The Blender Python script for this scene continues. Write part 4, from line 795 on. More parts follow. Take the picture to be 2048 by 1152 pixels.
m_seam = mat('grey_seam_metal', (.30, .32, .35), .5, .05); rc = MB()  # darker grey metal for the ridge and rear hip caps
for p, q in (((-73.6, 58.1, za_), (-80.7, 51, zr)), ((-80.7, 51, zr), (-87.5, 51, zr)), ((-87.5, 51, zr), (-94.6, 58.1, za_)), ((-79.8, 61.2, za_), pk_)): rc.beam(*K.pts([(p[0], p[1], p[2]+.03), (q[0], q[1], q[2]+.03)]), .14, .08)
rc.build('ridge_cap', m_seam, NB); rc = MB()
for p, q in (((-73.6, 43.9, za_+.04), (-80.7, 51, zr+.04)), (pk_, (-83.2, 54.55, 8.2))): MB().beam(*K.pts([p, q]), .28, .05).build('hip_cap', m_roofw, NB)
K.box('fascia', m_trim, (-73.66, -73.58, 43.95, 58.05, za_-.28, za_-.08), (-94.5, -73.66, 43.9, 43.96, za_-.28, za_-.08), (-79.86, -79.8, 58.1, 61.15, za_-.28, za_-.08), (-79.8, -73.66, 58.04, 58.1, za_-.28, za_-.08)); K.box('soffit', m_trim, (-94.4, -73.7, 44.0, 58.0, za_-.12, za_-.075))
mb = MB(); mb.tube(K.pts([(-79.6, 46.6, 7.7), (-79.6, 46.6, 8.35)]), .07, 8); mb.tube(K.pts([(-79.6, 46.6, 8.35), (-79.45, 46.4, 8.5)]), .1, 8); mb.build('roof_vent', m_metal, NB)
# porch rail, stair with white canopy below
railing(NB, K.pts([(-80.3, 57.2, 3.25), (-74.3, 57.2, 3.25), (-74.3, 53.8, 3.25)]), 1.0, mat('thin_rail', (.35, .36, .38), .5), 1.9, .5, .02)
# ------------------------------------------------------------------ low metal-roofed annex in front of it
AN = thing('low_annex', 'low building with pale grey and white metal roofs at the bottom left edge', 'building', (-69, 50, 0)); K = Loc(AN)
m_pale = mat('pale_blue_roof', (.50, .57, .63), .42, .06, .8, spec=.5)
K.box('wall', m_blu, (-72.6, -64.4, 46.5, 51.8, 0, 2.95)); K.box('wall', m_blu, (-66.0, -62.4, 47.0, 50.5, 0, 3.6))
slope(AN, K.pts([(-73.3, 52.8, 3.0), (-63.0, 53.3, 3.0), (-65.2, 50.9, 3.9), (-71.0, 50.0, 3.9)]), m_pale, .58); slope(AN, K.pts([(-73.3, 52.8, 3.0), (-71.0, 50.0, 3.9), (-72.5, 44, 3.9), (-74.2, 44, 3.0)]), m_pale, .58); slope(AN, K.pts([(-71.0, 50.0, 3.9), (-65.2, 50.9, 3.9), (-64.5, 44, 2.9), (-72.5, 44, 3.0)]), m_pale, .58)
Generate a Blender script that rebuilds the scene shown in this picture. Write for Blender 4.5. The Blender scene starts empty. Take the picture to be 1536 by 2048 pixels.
┄┄┄┄┄┄
Your instructions:
Print the material once more, exactly.

Output of the exercise:
The Blender Python script for this scene continues. Write part 4, from line 795 on. More parts follow. Take the picture to be 2048 by 1152 pixels.
m_seam = mat('grey_seam_metal', (.30, .32, .35), .5, .05); rc = MB()  # darker grey metal for the ridge and rear hip caps
for p, q in (((-73.6, 58.1, za_), (-80.7, 51, zr)), ((-80.7, 51, zr), (-87.5, 51, zr)), ((-87.5, 51, zr), (-94.6, 58.1, za_)), ((-79.8, 61.2, za_), pk_)): rc.beam(*K.pts([(p[0], p[1], p[2]+.03), (q[0], q[1], q[2]+.03)]), .14, .08)
rc.build('ridge_cap', m_seam, NB); rc = MB()
for p, q in (((-73.6, 43.9, za_+.04), (-80.7, 51, zr+.04)), (pk_, (-83.2, 54.55, 8.2))): MB().beam(*K.pts([p, q]), .28, .05).build('hip_cap', m_roofw, NB)
K.box('fascia', m_trim, (-73.66, -73.58, 43.95, 58.05, za_-.28, za_-.08), (-94.5, -73.66, 43.9, 43.96, za_-.28, za_-.08), (-79.86, -79.8, 58.1, 61.15, za_-.28, za_-.08), (-79.8, -73.66, 58.04, 58.1, za_-.28, za_-.08)); K.box('soffit', m_trim, (-94.4, -73.7, 44.0, 58.0, za_-.12, za_-.075))
mb = MB(); mb.tube(K.pts([(-79.6, 46.6, 7.7), (-79.6, 46.6, 8.35)]), .07, 8); mb.tube(K.pts([(-79.6, 46.6, 8.35), (-79.45, 46.4, 8.5)]), .1, 8); mb.build('roof_vent', m_metal, NB)
# porch rail, stair with white canopy below
railing(NB, K.pts([(-80.3, 57.2, 3.25), (-74.3, 57.2, 3.25), (-74.3, 53.8, 3.25)]), 1.0, mat('thin_rail', (.35, .36, .38), .5), 1.9, .5, .02)
# ------------------------------------------------------------------ low metal-roofed annex in front of it
AN = thing('low_annex', 'low building with pale grey and white metal roofs at the bottom left edge', 'building', (-69, 50, 0)); K = Loc(AN)
m_pale = mat('pale_blue_roof', (.50, .57, .63), .42, .06, .8, spec=.5)
K.box('wall', m_blu, (-72.6, -64.4, 46.5, 51.8, 0, 2.95)); K.box('wall', m_blu, (-66.0, -62.4, 47.0, 50.5, 0, 3.6))
slope(AN, K.pts([(-73.3, 52.8, 3.0), (-63.0, 53.3, 3.0), (-65.2, 50.9, 3.9), (-71.0, 50.0, 3.9)]), m_pale, .58); slope(AN, K.pts([(-73.3, 52.8, 3.0), (-71.0, 50.0, 3.9), (-72.5, 44, 3.9), (-74.2, 44, 3.0)]), m_pale, .58); slope(AN, K.pts([(-71.0, 50.0, 3.9), (-65.2, 50.9, 3.9), (-64.5, 44, 2.9), (-72.5, 44, 3.0)]), m_pale, .58)
Generate a Blender script that rebuilds the scene shown in this picture. Write for Blender 4.5. The Blender scene starts empty. Take the picture to be 1536 by 2048 pixels.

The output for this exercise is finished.